When a new technology (or a new way of life) begins to replace an existing technology without a major change in function, the substitution tends to go to completion at a constant, forcastable rate. One very slow takeover is the substitution of paper & ink communications by electronics. For such a huge social transformation as this, several generations are needed for people to convert from reading newspapers and books to becoming couch potatoes, and then change again into interactive negotiators of the information highway.
Basic technological innovations are inventions (or discoveries) which have been put into practice and subsequently had powerful economic consequences that started new industries or transformed existing ones. These innovations, usually arising from inventions occurring as much as one-half century before, tend not to occur gradually but within a ten year period every 45-60 years. Right now we are at the end of the second surge of innovation in this century. After each innovation wave, the world is dramatically different.
Putting inflation into perspective: superinflations, such as we have just lived through, have occurred only about every 400 years over the last 1000 years, usually followed by a large explosion of knowledge. There have also been many periods of deflation. Most common is no inflation at all! The power of cheap instant data is finally being harnessed into a productivity surge that shall eventually minimize inflation as a concern.

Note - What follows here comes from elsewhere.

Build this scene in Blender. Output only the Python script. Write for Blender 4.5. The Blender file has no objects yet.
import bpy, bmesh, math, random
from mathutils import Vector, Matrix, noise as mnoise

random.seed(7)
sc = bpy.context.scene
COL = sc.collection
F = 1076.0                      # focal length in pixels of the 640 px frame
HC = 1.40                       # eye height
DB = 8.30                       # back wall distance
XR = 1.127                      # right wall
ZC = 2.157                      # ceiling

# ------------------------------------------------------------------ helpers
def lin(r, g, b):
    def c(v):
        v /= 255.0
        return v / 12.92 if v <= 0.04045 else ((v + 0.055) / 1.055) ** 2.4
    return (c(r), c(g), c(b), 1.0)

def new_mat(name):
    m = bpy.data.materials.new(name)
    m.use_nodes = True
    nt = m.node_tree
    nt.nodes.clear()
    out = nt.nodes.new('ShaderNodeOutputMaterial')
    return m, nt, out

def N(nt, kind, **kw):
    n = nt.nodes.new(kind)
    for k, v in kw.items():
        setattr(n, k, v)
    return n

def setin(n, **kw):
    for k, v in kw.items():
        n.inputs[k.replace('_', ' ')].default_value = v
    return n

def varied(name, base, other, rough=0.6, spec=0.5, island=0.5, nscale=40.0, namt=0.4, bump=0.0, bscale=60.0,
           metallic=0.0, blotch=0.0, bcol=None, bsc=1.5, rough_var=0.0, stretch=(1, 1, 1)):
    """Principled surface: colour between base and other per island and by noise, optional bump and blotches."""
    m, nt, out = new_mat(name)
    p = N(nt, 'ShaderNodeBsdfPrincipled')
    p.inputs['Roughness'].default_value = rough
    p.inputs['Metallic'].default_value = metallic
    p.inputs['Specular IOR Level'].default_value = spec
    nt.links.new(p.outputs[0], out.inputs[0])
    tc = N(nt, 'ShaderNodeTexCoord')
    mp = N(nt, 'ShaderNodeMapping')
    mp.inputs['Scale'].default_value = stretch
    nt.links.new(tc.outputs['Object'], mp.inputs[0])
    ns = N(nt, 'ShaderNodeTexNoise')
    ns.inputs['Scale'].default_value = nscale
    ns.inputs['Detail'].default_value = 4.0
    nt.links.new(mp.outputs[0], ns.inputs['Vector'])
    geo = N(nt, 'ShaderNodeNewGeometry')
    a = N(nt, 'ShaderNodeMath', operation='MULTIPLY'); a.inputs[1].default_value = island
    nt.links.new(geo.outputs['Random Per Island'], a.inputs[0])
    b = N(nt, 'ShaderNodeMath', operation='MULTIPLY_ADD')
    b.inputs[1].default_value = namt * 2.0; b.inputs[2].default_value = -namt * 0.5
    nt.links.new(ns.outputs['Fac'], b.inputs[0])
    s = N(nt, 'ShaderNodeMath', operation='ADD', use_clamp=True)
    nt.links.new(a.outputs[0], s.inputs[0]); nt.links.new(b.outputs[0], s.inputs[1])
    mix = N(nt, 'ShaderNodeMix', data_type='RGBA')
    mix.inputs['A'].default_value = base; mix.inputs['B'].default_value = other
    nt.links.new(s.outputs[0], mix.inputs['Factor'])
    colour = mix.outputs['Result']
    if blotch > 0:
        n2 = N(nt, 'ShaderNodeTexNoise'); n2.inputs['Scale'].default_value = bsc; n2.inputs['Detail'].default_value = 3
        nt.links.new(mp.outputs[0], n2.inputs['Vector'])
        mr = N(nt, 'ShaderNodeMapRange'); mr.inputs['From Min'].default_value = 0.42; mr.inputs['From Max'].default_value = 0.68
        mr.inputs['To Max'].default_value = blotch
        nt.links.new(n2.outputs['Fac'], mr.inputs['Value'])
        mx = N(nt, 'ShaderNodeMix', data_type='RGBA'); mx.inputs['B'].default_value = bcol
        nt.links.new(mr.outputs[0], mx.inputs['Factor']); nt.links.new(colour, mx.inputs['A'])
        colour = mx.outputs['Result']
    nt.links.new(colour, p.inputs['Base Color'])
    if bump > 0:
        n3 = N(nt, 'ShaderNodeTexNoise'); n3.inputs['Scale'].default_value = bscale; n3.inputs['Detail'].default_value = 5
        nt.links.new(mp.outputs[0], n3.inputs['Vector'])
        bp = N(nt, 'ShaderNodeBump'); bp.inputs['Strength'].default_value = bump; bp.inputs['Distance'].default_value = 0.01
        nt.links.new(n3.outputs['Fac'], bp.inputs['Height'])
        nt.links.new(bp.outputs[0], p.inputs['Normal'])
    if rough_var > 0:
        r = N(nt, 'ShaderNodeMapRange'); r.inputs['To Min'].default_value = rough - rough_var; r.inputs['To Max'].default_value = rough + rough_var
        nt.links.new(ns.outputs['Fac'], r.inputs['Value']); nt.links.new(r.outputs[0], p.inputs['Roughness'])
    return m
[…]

In summary, change is inevitable. We will demand more and more for less and less. New ways will substitute for old ways in a predictable and orderly fashion, often taking a generation. Cheap instant data will cause massive societal changes impacting every discipline. Businesses still caught in the old paradigm of mass production and economies of scale will continue to lose market share. The factory of the future will rely on information flows, rather than labor, to make quality tailor-made products just in time. Our task is to figure out what is happening in our world and how these changes will impact us.